At the intersection of Hwy. 169 and County Road 30 in Brooklyn Park, planners' visions for the future are colliding with a farm family's history.
The crossroads, troubled by backups and accidents, is in line for a major reworking in the next couple of years. Officials say it will make the roads safer, improve traffic flow and pave the way for future development.
But it also will mean the end of a nearly 100-year run for the Fischbach family farm, where Nellie Fischbach has lived since she married Bud Fischbach in 1948. Two of their seven children, Mary Johnson and Charlie Fischbach, now operate the place, selling corn, pumpkins and Christmas trees out of a former dairy barn on the southern edge of the property.
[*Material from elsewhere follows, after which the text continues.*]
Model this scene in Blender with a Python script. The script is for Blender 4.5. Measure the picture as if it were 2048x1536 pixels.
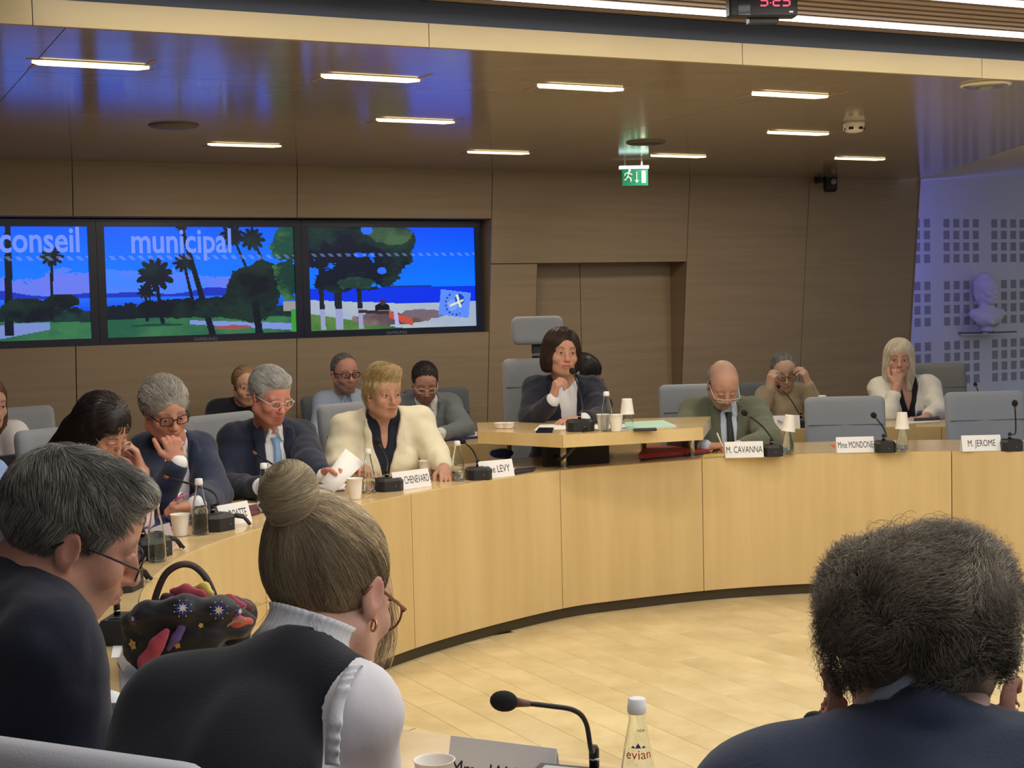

On Dec. 20, the Brooklyn Park City Council will consider a plan that would create an overpass above 169 and take County Road 30 in a northward curve, taking out the old barn and two houses on the property, as well as another house to the west of Hwy. 169. Two access loops and large drainage ponds would overtake the fields where corn stalks, unclaimed pumpkins and soybean leaves now molder under a coat of snow.
The timetable for the city-county-state project is uncertain, but if the plan is approved, Johnson and Charlie Fischbach figure they'll have one more planting season at the farm.
The family has known a change was coming, but they were unprepared when the timing was bumped up by, of all things, the recession. Federal stimulus money accelerated the extension of Hwy. 610 to the north, and that in turn has sped up the timeline for work at Hwy. 169 and County Road 30.
The family's seven siblings are not of one mind about the farm's future. But Johnson and Charlie Fischbach stand to lose their income and the way of life they've built for their families. Nellie Fischbach, 90, stands to lose the home her children have helped adapt to her needs.
"If I had anything to say about it, which I won't have, I would say I wouldn't want any road extension," she said recently. "We're farming here."